Copy all of the material exactly. Pictures are not to appear in the copy.

--------

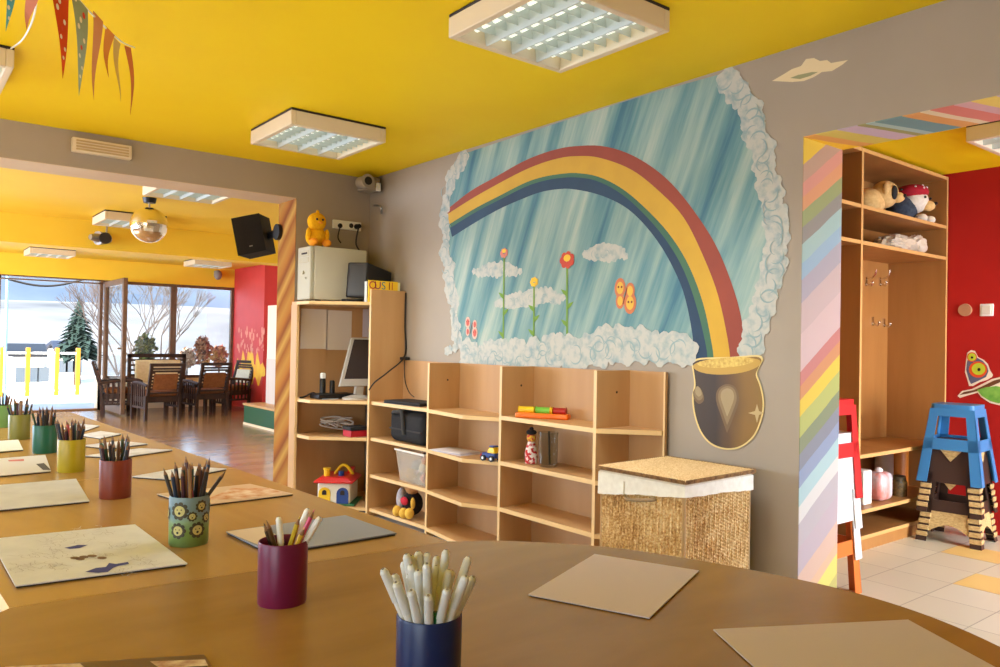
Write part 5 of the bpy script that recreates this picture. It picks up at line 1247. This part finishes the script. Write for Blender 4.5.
MB().box(c.x-.09, c.x+.07, YC+.04, YC+.17, z, z+.18).build('pack', noisy('pack_pink', (214,130,116), (206,196,196), 16, (1,1,.35), rough=.3, lo=.4, hi=.6), t, True, bevel=.04, bseg=4)
MB().sph((c.x-.02, YC+.10, z+.19), .026, (1,1,.7), 10, 6).build('knot', pm('pack_white', (232,226,224), .4), t, True)
for (px, Y, r, h, col, nm) in ((898, YC+.30, .07, .29, (206,120,36), 'tall orange canister at the back of the low cupboard shelf'), (884, YC+.31, .06, .30, (222,214,200), 'tall pale canister at the back of the low cupboard shelf')):
    c = at_y(px, 470, Y); t = thing('canister', nm, 'canister', (c.x, Y, z))
    MB().lathe([(0,0),(r,0),(r,h*.86),(r*.9,h*.9),(0,h*.9)], (c.x, Y, z), 24).build('body', pm('can_%d' % px, col, .45), t, True)
    MB().lathe([(0,h*.9),(r*.93,h*.9),(r*.93,h),(0,h)], (c.x, Y, z), 24).build('lid', CREAM, t, True)
for k, (px, Y) in enumerate(((902, YC+.09), (909, YC+.11))):
    c = at_z(px, 496, z); t = thing('jar', ('glass jar of odds and ends on the low cupboard shelf beside the wrapped pack', 'second jar on the low cupboard shelf, toward the blue stool')[k], 'jar', (c.x, Y, z))
    MB().lathe([(0,0),(.045,0),(.047,.09),(.035,.105),(0,.105)], (c.x, Y, z), 20).build('body', noisy('jar_mix%d' % k, (150,120,70), (70,66,50), 40, rough=.2), t, True)
    MB().lathe([(0,.105),(.038,.105),(.038,.125),(0,.125)], (c.x, Y, z), 20).build('lid', pm('jar_lid', (90,80,60), .4), t, True)
c = at_y(910, 462, YC+.28)
t = thing('jug', 'clear plastic jug at the back of the low cupboard shelf', 'jug', (c.x, YC+.28, z))
MB().lathe([(0,0),(.055,0),(.06,.22),(.066,.25),(.06,.25),(.05,.01),(0,.01)], (c.x, YC+.28, z), 22).build('body', pm('jug_clear', (220,216,206), .15, trans=.6, ior=1.2), t, True)
MB().tube(cm([(c.x+.06,YC+.27,z+.2),(c.x+.11,YC+.27,z+.19),(c.x+.11,YC+.27,z+.09),(c.x+.058,YC+.27,z+.07)], 5), .008, 8).build('handle', pm('jug_clear', (220,216,206), .15, trans=.6, ior=1.2), t, True)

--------

• COMPLETE RESPONSE:
Write part 5 of the bpy script that recreates this picture. It picks up at line 1247. This part finishes the script. Write for Blender 4.5.
MB().box(c.x-.09, c.x+.07, YC+.04, YC+.17, z, z+.18).build('pack', noisy('pack_pink', (214,130,116), (206,196,196), 16, (1,1,.35), rough=.3, lo=.4, hi=.6), t, True, bevel=.04, bseg=4)
MB().sph((c.x-.02, YC+.10, z+.19), .026, (1,1,.7), 10, 6).build('knot', pm('pack_white', (232,226,224), .4), t, True)
for (px, Y, r, h, col, nm) in ((898, YC+.30, .07, .29, (206,120,36), 'tall orange canister at the back of the low cupboard shelf'), (884, YC+.31, .06, .30, (222,214,200), 'tall pale canister at the back of the low cupboard shelf')):
    c = at_y(px, 470, Y); t = thing('canister', nm, 'canister', (c.x, Y, z))
    MB().lathe([(0,0),(r,0),(r,h*.86),(r*.9,h*.9),(0,h*.9)], (c.x, Y, z), 24).build('body', pm('can_%d' % px, col, .45), t, True)
    MB().lathe([(0,h*.9),(r*.93,h*.9),(r*.93,h),(0,h)], (c.x, Y, z), 24).build('lid', CREAM, t, True)
for k, (px, Y) in enumerate(((902, YC+.09), (909, YC+.11))):
    c = at_z(px, 496, z); t = thing('jar', ('glass jar of odds and ends on the low cupboard shelf beside the wrapped pack', 'second jar on the low cupboard shelf, toward the blue stool')[k], 'jar', (c.x, Y, z))
    MB().lathe([(0,0),(.045,0),(.047,.09),(.035,.105),(0,.105)], (c.x, Y, z), 20).build('body', noisy('jar_mix%d' % k, (150,120,70), (70,66,50), 40, rough=.2), t, True)
    MB().lathe([(0,.105),(.038,.105),(.038,.125),(0,.125)], (c.x, Y, z), 20).build('lid', pm('jar_lid', (90,80,60), .4), t, True)
c = at_y(910, 462, YC+.28)
t = thing('jug', 'clear plastic jug at the back of the low cupboard shelf', 'jug', (c.x, YC+.28, z))
MB().lathe([(0,0),(.055,0),(.06,.22),(.066,.25),(.06,.25),(.05,.01),(0,.01)], (c.x, YC+.28, z), 22).build('body', pm('jug_clear', (220,216,206), .15, trans=.6, ior=1.2), t, True)
MB().tube(cm([(c.x+.06,YC+.27,z+.2),(c.x+.11,YC+.27,z+.19),(c.x+.11,YC+.27,z+.09),(c.x+.058,YC+.27,z+.07)], 5), .008, 8).build('handle', pm('jug_clear', (220,216,206), .15, trans=.6, ior=1.2), t, True)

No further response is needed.